Without knowing it this inspired young solider was signing Luxemburg’s death warrant. Pabst was infuriated and later commented: "At that moment I completely understood the danger Frau Luxemburg posed. She was more dangerous than all others, even those bearing arms". Pabst went on to orchestrate the murders, seeking and receiving support from leaders of the SPD, notably Gustav Noske, an SPD representative in the parliament – renamed the Council of People’s Deputies following the revolution that brought down the Kaiser – and government minister responsible for military affairs.

By 1919 the GKSD was operating out of an upmarket hotel in Berlin. Pabst had travelled with his volunteers to put down the widespread Spartacist uprising and mutinies against war, poverty and the suffering of ordinary people. This is beautifully tracked in the book as the real starting point and reason for Liebknecht and Luxemburg’s murders.

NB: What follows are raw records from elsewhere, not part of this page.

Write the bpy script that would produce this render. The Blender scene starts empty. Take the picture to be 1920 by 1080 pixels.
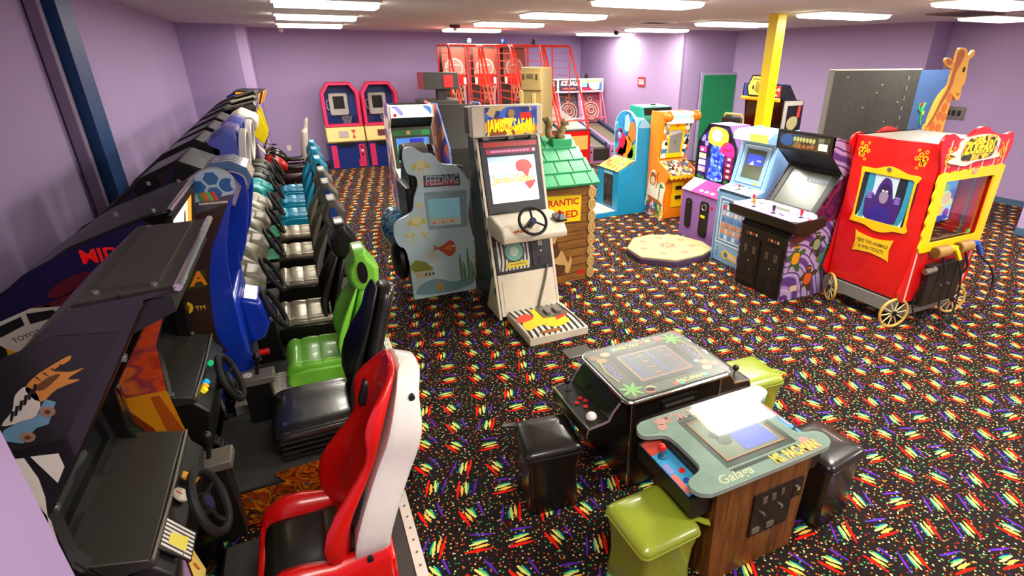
import bpy, bmesh, math, random
from mathutils import Vector, Matrix
PI = math.pi
R = math.radians
scene = bpy.context.scene
col = scene.collection

# ---------------------------------------------------------------- camera
PITCH, YAW, CAM_H, FPX = R(23.393), R(25.346), 2.5, 994.0
cam_data = bpy.data.cameras.new('camera')
cam = bpy.data.objects.new('camera', cam_data)
col.objects.link(cam)
cam_data.sensor_width = 36
cam_data.lens = FPX * 36 / 1920
cam_data.shift_x = -(1045 - 960) / 1920
cam_data.clip_start = 0.05
fwd = Vector((math.sin(YAW) * math.cos(PITCH), math.cos(YAW) * math.cos(PITCH), -math.sin(PITCH)))
rgt = Vector((math.cos(YAW), -math.sin(YAW), 0))
upv = rgt.cross(fwd)
cam.matrix_world = Matrix(((rgt.x, upv.x, -fwd.x, 0), (rgt.y, upv.y, -fwd.y, 0), (rgt.z, upv.z, -fwd.z, CAM_H), (0, 0, 0, 1)))
scene.camera = cam

# ---------------------------------------------------------------- world, exposure
world = bpy.data.worlds.new('world')
scene.world = world
world.use_nodes = True
world.node_tree.nodes['Background'].inputs[0].default_value = (0.9, 0.86, 0.9, 1)
world.node_tree.nodes['Background'].inputs[1].default_value = 0.12
vs = scene.view_settings
vs.view_transform = 'Standard'
vs.look = 'None'
vs.exposure = 0.2
vs.gamma = 1
vs.use_curve_mapping = False

# ---------------------------------------------------------------- ceiling troffer lamps (x0, x1, y centre)
CEIL = 3.14
LIGHT_W = 64.0
LIGHT_COL = (1.0, 0.955, 0.88)
TROFFERS = [(0.0, 1.16, y) for y in (0.4, 7.75, 10.2, 12.7)]
TROFFERS += [(4.0, 5.2, 4.15)] + [(3.42, 4.66, y) for y in (-1.0, 1.6, 6.0, 8.3, 10.7, 13.15)]
TROFFERS += [(7.2, 8.6, y) for y in (-0.6, 1.9, 4.35, 6.38, 8.8, 11.3, 13.75)]
TROFFERS += [(10.25, 11.35, 5.8)]
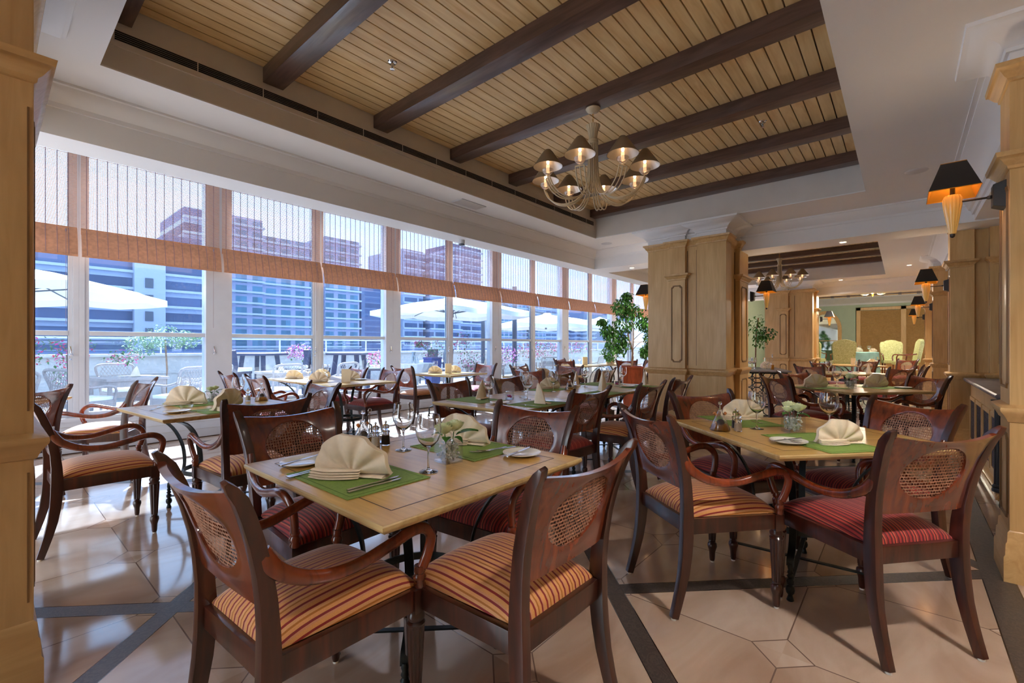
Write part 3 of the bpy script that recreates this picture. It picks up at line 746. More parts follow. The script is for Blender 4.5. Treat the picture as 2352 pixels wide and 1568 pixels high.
# ------------------------------------------------------------------ tables
HT = .78
def make_table(sz=.968, green=False):
    r = empty('dining_table'); h = sz/2
    sq = [(-h, -h), (h, -h), (h, h), (-h, h)]
    a = MB(); prism_prof(a, sq, [(-.03, HT-.03), (-.014, HT-.028), (-.006, HT-.020), (-.002, HT-.016), (0, HT-.012), (0, HT-.004), (-.003, HT)], 1)
    q = h-.004; a.add([(-q, -q, HT+.0003), (q, -q, HT+.0003), (q, q, HT+.0003), (-q, q, HT+.0003)], [(0, 1, 2, 3)], 0)
    a.build('tabletop', ['tabletop', 'edge'], r, smooth=30)
    a = MB(); b = h-.085
    for s in (-1, 1):
        a.box(-b, b, s*b-.0018, s*b+.0018, HT+.0002, HT+.0009); a.box(s*b-.0018, s*b+.0018, -b, b, HT+.0002, HT+.0009)
    a.build('inlay_line', 'inlay', r, smooth=0)
    for i in range(4):
        an = PI/4+i*PI/2; c, s = math.cos(an), math.sin(an)
        prof = [(v.x, v.y) for v in spline([(.50, .738, 0), (.40, .70, 0), (.30, .62, 0), (.235, .5, 0), (.215, .38, 0), (.225, .29, 0), (.26, .23, 0), (.315, .205, 0), (.325, .17, 0)], 4)]
        a = MB(); a.sweep([(rr*c, rr*s, z) for rr, z in prof], [(-.016, -.005), (.016, -.005), (.016, .005), (-.016, .005)], up=(c, s, .01))
        lg = a.build('leg', 'iron', r, smooth=40)
        a = MB(); a.lathe([(.014, .0), (.017, .004), (.012, .02), (.01, .03), (.018, .04), (.021, .055), (.017, .07), (.009, .076), (.017, .084), (.017, .1), (.009, .108), (.016, .12), (.009, .13), (.014, .14), (.009, .15), (.013, .165), (.010, .18)], 14, (.325*c, .325*s, 0))
        a.build('turned_foot', 'iron', lg, smooth=60)
    a = MB()
    for i in range(2):
        an = PI/4+i*PI/2; c, s = math.cos(an), math.sin(an)
        a.sweep([(-.325*c, -.325*s, .092), (.325*c, .325*s, .092)], [(-.011, -.004), (.011, -.004), (.011, .004), (-.011, .004)])
    a.build('cross_stretcher', 'iron', r, smooth=0)
    a = MB(); a.sweep([(.205*math.cos(2*PI*i/36), .205*math.sin(2*PI*i/36), .30) for i in range(36)], [(-.004, -.016), (.004, -.016), (.004, .016), (-.004, .016)], closed=True)
    a.build('ring', 'iron', r, smooth=40)
    a = MB(); 
    for an in (PI/4, 3*PI/4):
        c, s = math.cos(an), math.sin(an); a.sweep([(-.48*c, -.48*s, .738), (.48*c, .48*s, .738)], [(-.012, -.002), (.012, -.002), (.012, .002), (-.012, .002)])
    a.build('top_brace', 'iron', r, smooth=0)
    return r
PT = Proto(make_table)
PT2 = Proto(lambda: make_table(.92))
def table(x, y, rot, l, P=PT): P((x, y, 0), math.radians(rot), l, 'table', 'square oak topped dining tables with iron legs')
table(1.158, 1.508, 0, 'nearest oak table, set with fan napkins and a cube vase of roses')
table(2.91, .437, 48, 'oak table standing diagonally at the right front, with an oil flask')
table(1.18, 4.10, 5, 'oak table at the left behind the nearest one, bluish in window light')
table(-.15, 5.90, 45, 'oak table tip showing just right of the left oak column')
table(3.14, 5.60, 0, 'front half of the double table at the window', PT2)
table(3.14, 6.54, 0, 'back half of the double table at the window', PT2)
table(5.25, 5.98, 7, 'small oak table at the window between two white posts')
table(2.94, 2.57, 0, 'left end table of the long row in the middle, with candle cube', PT2)
table(3.88, 2.60, 0, 'middle table of the long row, with the oil flask', PT2)
table(4.82, 2.60, 0, 'right end table of the long row, against the big column', PT2)
table(5.80, 4.30, 0, 'oak table behind the long row, mostly hidden by chairs')
table(6.42, .42, 48, 'oak table at middle right with two white fan napkins')
table(9.75, 6.1, 0, 'far oak table by the windows with a menu card')
table(10.9, 5.7, 10, 'far oak table behind the ficus planter')
table(10.0, .75, 45, 'oak table in the next bay with a pink candle')
table(14.4, .9, 20, 'distant oak table in front of the green room')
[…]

Understandably, many readers will wonder why the SPD deputies supported the assassination of Luxemburg and Liebknecht. In addition, many will ask how a party in power could get away with the collusion. Trotsky wrote that "the possibility of betrayal is always contained in reformism". The revolutionary ideas defended by Rosa Luxemburg and Karl Liebknecht – of the need for the socialist transformation of society to end poverty and war – threatened the SPD’s power.

Mass radicalisation had erupted at the end of the first world war in 1918, with the example of the Russian revolution little more than a year old. The SPD leaders, who claimed to stand on a Marxist basis, could not openly oppose the workers’ revolutionary demands. So, for example, the SPD used the slogan ‘all power to the people’ to cut across the demand for ‘all power to the soviets’, the democratic councils set up by workers and soldiers to defend the gains of the revolution.

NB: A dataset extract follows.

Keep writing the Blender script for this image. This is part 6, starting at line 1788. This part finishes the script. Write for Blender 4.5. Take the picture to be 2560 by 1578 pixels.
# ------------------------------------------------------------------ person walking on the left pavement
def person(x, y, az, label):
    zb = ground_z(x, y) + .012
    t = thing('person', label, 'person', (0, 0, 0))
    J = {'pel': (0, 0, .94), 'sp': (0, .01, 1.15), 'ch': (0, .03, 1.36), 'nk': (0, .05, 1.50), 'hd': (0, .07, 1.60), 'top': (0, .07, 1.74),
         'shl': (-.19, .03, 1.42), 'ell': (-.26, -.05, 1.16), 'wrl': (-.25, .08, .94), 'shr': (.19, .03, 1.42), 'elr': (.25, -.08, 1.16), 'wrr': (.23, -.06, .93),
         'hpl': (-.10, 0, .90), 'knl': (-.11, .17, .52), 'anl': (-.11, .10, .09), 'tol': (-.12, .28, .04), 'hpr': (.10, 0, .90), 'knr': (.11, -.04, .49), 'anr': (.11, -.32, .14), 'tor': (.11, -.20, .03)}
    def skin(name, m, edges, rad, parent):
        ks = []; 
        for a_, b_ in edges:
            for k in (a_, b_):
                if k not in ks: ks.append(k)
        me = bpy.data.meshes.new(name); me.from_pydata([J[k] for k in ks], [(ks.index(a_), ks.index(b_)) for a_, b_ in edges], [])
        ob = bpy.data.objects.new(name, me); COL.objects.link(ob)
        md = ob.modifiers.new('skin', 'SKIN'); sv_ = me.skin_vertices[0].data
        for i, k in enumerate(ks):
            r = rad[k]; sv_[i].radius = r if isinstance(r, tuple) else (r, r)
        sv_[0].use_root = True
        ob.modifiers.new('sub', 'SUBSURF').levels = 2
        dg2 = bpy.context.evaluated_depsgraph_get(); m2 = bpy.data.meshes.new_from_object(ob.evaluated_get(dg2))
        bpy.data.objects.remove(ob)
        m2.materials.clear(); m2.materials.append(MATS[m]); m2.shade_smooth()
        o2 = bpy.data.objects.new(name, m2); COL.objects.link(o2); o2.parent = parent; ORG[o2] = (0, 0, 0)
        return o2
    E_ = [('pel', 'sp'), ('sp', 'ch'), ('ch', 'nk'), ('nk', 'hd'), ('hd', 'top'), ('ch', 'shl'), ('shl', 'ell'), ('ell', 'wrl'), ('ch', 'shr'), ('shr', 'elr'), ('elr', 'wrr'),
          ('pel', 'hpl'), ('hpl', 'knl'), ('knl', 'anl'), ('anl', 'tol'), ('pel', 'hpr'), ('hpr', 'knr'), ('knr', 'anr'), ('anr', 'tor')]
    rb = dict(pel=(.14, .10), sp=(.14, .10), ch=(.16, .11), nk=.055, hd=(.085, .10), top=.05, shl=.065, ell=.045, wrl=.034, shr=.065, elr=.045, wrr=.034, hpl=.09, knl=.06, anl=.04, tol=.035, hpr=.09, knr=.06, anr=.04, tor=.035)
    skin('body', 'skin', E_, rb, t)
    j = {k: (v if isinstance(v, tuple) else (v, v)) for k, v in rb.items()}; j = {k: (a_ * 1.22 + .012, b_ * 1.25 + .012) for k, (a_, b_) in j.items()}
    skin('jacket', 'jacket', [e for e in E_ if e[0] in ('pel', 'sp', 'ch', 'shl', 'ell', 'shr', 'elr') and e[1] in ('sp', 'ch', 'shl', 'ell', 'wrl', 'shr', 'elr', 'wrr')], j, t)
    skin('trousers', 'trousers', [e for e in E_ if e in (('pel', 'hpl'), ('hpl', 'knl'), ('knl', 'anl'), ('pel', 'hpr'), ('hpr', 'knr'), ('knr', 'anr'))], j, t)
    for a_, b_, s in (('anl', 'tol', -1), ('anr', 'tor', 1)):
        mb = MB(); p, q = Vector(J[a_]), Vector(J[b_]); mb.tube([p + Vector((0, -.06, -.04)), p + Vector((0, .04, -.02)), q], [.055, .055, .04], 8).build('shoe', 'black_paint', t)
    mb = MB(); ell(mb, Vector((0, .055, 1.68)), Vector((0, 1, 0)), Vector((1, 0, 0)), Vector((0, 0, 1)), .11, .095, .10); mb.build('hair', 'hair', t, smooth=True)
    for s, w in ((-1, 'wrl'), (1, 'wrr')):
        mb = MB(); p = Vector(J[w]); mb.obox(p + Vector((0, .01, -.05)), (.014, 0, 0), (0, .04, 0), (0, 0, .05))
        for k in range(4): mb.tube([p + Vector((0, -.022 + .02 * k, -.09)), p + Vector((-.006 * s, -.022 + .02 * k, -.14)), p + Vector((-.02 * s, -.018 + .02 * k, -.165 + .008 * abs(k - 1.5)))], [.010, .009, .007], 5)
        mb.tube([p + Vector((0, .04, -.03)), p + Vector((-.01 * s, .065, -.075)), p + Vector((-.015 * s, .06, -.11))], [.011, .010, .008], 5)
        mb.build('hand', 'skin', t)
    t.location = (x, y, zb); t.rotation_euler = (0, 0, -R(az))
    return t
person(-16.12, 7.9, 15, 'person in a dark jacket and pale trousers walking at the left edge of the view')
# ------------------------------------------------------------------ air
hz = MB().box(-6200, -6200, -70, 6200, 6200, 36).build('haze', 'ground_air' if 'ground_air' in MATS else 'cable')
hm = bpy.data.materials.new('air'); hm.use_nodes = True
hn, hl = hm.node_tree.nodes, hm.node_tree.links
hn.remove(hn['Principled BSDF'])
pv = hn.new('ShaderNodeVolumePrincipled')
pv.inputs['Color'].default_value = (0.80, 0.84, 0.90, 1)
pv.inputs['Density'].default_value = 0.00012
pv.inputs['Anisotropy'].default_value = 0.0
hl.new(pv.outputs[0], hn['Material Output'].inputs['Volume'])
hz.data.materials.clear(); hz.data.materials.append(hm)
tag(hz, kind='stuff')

Luxemburg and Liebknecht’s murders also exposed the lack of control the SPD actually had over the military and justice system. Ultimately, the SPD leaders were terrified at the prospect of having to take real power – or of being pushed aside by a revolutionary force from below willing to go much further. They were, after all, under huge mass pressure and this was being mobilised by revolutionary socialists such as Luxemburg and Liebknecht – albeit, at times, too loosely politically and organisationally.

Following the murders, the SPD was further exposed on issues such as the military. Against the calls for a civil trial, the SPD leadership ignored the party’s own policy of support for independent courts, triggering an outcry at its response. It allowed the murderers’ own commanders to run the trial, and the judges were their personal friends, part of the same capitalist ruling class. In the end, the real killers were not identified, and only nominal sentences were handed down. The close links between SPD leaders and the GKSD were covered up, and those complicit in the killings were protected, absolved of blame or punishment.

The flawed trial is just one of the many charges that could be levelled against the SPD. It revealed how few gains had actually been made by working-class people and how much power remained with unappointed opponents of socialism. These people were still in charge of the judiciary, for example, and the SPD leaders refused to go further. Vogel was even helped to escape from prison and smuggled into the Netherlands. When he was found years later, no real effort was made to extradite him so that the truth would finally come out.

The left-wing newspapers that reported more accurately the events of that night and the trial were struck with repeated libel cases and taken though the courts. Although these originally backed the papers, Germany’s highest court sided with the military.

With a million supporters at the time and over a hundred people’s deputies, as well as many other positions, the attitude of the SPD leadership in supporting and then covering up the murders of Luxemburg and Liebknecht exposes their political bankruptcy. While Rosa Luxemburg and Karl Liebknecht had made mistakes in building the forces of Marxism, they could have played a vital role in the gathering revolutionary movements in Germany at that time and helped change the course of history.